The Cloud is here and with it come many opportunities, but oftentimes, with SaaS and PaaS services, the real costs of doing business are not clear until service levels scale.  In this Google App Engine example, even with prior warning, people were surprised by the change, which in some cases doubled the cost of using their App Engine. This can be a huge profit hit to monthly subscription services or low-cost consumer Web apps or services.  No one can plan for every inevitability, but a few questions and a few hours of due diligence alongside your IT counterparts can ensure you have a sustainable interactive channel strategy.


Friday, August 05, 2011

Data, Consistency and Relevance. Must Haves for Channel Marketers

Interactive channels are "interactive." That means knowing your partners and customers and being able to have an intelligent conversation. That is driven by data.

It also means that those marketers responsible for managing those channels need to be tightly coordinated with with the rest of the company to set proper expectations and deliver consistent and/or complementary messages between your channels.

This McKinsey article does a great job of describing how we all need to be marketers and how marketing permeates every facet of today's businesses.

There are two key steps to achieving this goal:

1. Data - The Key to Understanding your Audience(s): This should be based upon whatever criteria is important to your business - how partners and customers connect with you, their preferences, their behaviors... Today's marketers must capture and learn how to extract the value from the data filling up corporate databases. It is one of your most competitive weapons. Data and turning that data into a meaningful interactive experience is the "new" marketing. It is the first step to determining your product/service, channel and communications strategies.

2. Communicate Consistently and Appropriately: within and across each audience or channel. If your communications are not relevant and timely, or if you send mixed messages to your audiences then you are undermining all your great planning and strategy. Don't let this happen. As the McKinsey article points out, this is the responsibility of all employees. Everyone in the company should understand their role in "marketing" to your customers and business partners.

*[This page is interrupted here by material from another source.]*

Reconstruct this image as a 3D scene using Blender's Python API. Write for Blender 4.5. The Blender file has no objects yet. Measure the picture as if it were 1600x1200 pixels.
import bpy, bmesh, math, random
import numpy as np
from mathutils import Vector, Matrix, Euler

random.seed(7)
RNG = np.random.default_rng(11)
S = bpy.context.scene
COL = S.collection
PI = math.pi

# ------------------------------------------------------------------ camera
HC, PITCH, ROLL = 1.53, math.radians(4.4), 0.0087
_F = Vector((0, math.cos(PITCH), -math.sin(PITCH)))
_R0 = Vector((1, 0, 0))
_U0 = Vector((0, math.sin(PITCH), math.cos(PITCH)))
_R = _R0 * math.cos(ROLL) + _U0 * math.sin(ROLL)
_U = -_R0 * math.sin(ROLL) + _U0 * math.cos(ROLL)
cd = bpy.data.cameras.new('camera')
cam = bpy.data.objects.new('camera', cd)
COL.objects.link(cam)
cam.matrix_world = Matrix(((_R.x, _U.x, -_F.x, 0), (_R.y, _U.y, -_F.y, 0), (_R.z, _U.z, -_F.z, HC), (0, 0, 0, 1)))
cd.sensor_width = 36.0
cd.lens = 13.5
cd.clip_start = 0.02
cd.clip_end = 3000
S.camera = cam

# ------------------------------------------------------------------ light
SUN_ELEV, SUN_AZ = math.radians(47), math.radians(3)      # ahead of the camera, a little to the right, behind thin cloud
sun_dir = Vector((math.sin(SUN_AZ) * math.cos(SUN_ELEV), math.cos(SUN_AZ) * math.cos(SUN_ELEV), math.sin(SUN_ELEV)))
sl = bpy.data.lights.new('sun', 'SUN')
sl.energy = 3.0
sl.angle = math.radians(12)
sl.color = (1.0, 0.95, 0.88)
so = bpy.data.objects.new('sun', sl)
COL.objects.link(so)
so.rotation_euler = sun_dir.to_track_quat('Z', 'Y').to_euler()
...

In support of the second point above, I've recently come across a unique Messaging Integration Matrix tool created by boutique firm Competitive Advantage Management. It is designed to help businesses achieve the exact kind of integrated user experience set out in the McKinsey article. It's worth checking out.

As for me, well, I'm passionate about all the amazing things you can do with the data. Data access is the foundation of my current business, so I am speaking from experience. However you get or source your data, it is the key to relevance, regardless of your channel, product or communications strategies. When you use it wisely and respect it, your customers and your partners will share even more.

Wednesday, March 23, 2011

Mobile Web User Experience - Location Matters

Took a trip between Denver and Boulder today and decided to test our new mobile Web performance app. I wanted to see how location affects Web page load speed in a mobile browser. In other words, what is the REAL USER EXPERIENCE for mobile customers and employees.

My methodology was simple: Same device, same carrier network, same Web page - so the only difference was my location - which you can see charted on this map. (And yes, I was either on foot or safely stopped the car each time I ran a test).














Here are the results fastest to slowest (all in seconds):
5.26
5.54
5.72
9.42
18.2
18.56
18.7
20.6
22.46
32.25

What Does This Mean to Mobile Marketers and Product Managers?
If you are looking at the Mobile Web as one of your content distribution, app delivery or marketing channels, make sure you understand everything that goes into the mobile user experience. Mobile is different, so be sure to look at the user experience from the user's perspective.

Consider sending less content to users in a location where performance is known to be slow - fewer words, fewer or smaller images and use compression.